Stop the ageing! Is Eminem’s daughter really that old?

Last week, Ant and Dec have said they want to bring back SM:TV live, for its 20th anniversary. Wow, 20 years you cry in shock and horror. I did too. 

It seems as though everywhere I turn (mainly on social media, so the turning is metaphorical, and more of a scrolling and swiping movement), there is some kind of blaring reminder of how many years have passed since a particular event, or images of products, television programmes or bands which have since folded into inexistence. An invitation, or encouragement if you like, to exclaim “oh gosh, I’m really that decrepit? Stop the ageing! Eminem’s daughter can’t be that old!” 

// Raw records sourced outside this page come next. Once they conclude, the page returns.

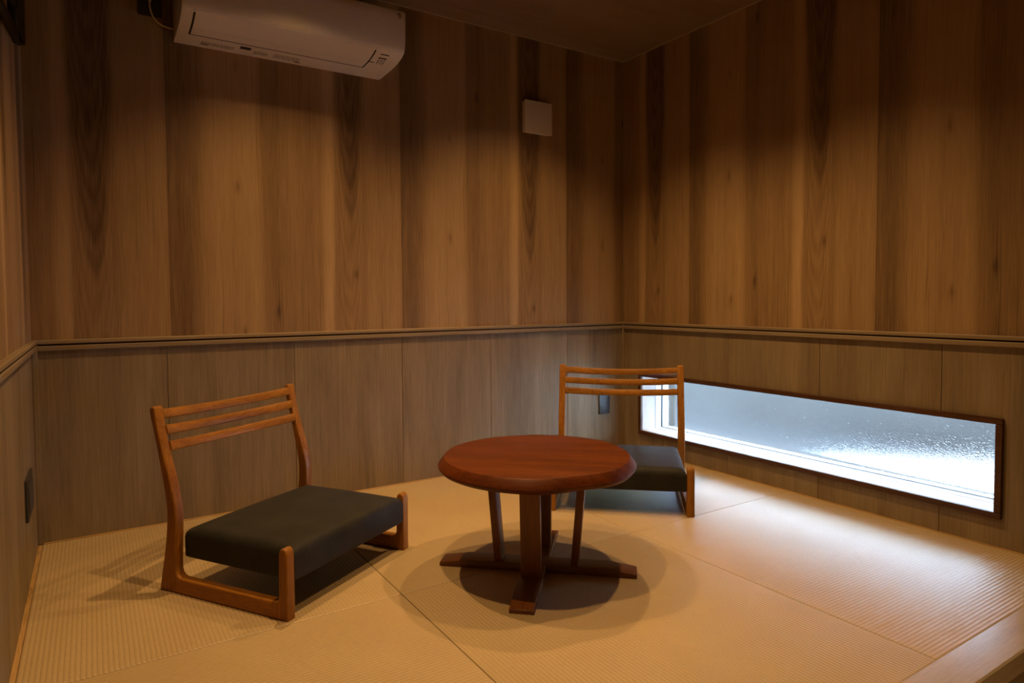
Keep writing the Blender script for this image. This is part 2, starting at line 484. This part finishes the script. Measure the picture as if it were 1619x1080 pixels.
# lower panels; the front faces lie on the wall plane
edges = [XL, -2.232, -1.775, -1.308, -0.850, -0.385, 0.0]
J = 0.0008
for a, b in zip(edges, edges[1:]):
    piece('wainscot_panel', M_LOW, wall_back, [(a+J, b-J, 0.0, 0.0139, -0.015, RAIL-0.012)], (a, 0, 0))
redges = [0.0, -0.255, -0.706, -1.157, -1.608, -2.06]
for a, b in zip(redges, redges[1:]):
    y0, y1 = b+J, a-J
    top, bot = W_Z1+0.008, W_Z0-0.008
    lo, hi = max(y0, W_Y0), min(y1, W_Y1)
    if lo > y0+0.01 or hi < y1-0.01:          # the panel reaches past the window's end
        bxs = [(0.0, 0.0099, lo, hi, -0.015, bot), (0.0, 0.0099, lo, hi, top, RAIL-0.012)]
        if lo > y0+0.01: bxs.append((0.0, 0.0099, y0, lo-0.008, -0.015, RAIL-0.012)); bxs[0] = (0.0, 0.0099, lo-0.008, hi, -0.015, bot); bxs[1] = (0.0, 0.0099, lo-0.008, hi, top, RAIL-0.012)
        if hi < y1-0.01: bxs.append((0.0, 0.0099, hi+0.008, y1, -0.015, RAIL-0.012)); bxs[0] = (0.0, 0.0099, lo, hi+0.008, -0.015, bot); bxs[1] = (0.0, 0.0099, lo, hi+0.008, top, RAIL-0.012)
        piece('wainscot_panel', M_LOW, wall_right, bxs, (0, b, 0))
    else:
        piece('wainscot_panel', M_LOW, wall_right, [(0.0, 0.0099, y0, y1, -0.015, bot)], (0, b, 0))
        piece('wainscot_panel', M_LOW, wall_right, [(0.0, 0.0099, y0, y1, top, RAIL-0.012)], (0, b, 0))
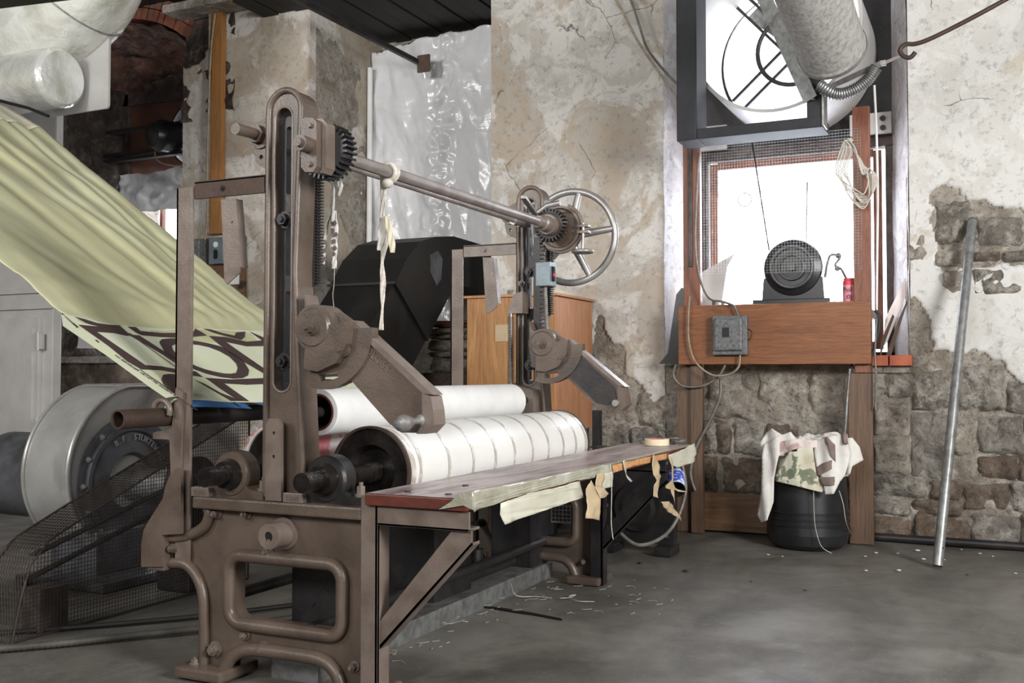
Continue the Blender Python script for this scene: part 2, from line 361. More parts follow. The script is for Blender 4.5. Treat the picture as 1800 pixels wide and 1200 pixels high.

Aside from the picture of Slim Shady’s offspring cropping up at least once a year as a reminder of the hasty speed at which we are travelling away from our youth, other markers include constant reporting on the ageing process of the cast of Friends, and how many years it has been since ‘Hit Me Baby One More Time’ was released. (The two defining markers of a generation.) There is even an app which pressures us each day to view a timeline of what we were doing on this day in years gone by. Another invitation to marvel at the sheer distance between my over-worked, tax-paying, commuting, student-loan interest accruing mid-twenties self and a picture with friends flailing about in the park with cans of Lilt in 2008. I could delete the app, but then I would be missing out on that daily hit of bittersweet nostalgia. 

Everyone has a different moment of enlightenment – the realisation that they are no longer technically a ‘young person.’ Two pivotal moments for me were realising that I only have one opportunity left to enter The X-Factor before I am in the Overs category, and secondly noticing that the ‘young people’ of Eastenders are actually nearly a decade younger than me. When the realisation comes, there is often an urgent need to regress and divulge in pastimes spent in what seems now to be a care-free youth. I was, not long ago, extremely close to spending £35 on Sabrina The Teenage Witch seasons 1-6 in CEX. 

I’m not alone. Our need for nostalgia is reflected in the relaunch of the formidable Nokia 3310. Until recently, there were jokes abound of its brick-like hilarity, which have now been replaced with an excited buzz about the return of the practically indestructible device. Do we yearn for a time where our phones did not need charging for at least a week, or is it really an insight into a nation-wide longing for a pre-Trump, pre-Brexit, pre-Freddo inflation era? 

Obviously I know the mid-twenties are far from old, and the constant reminders of the passing of time will remain into our 50s and 60s, as we laugh at the inadequacy of the iPhone 7 and find it hard to recall a time when some people actually owned houses. So we better learn to laugh at it, otherwise we’ll be crying into our £2.20 Freddo.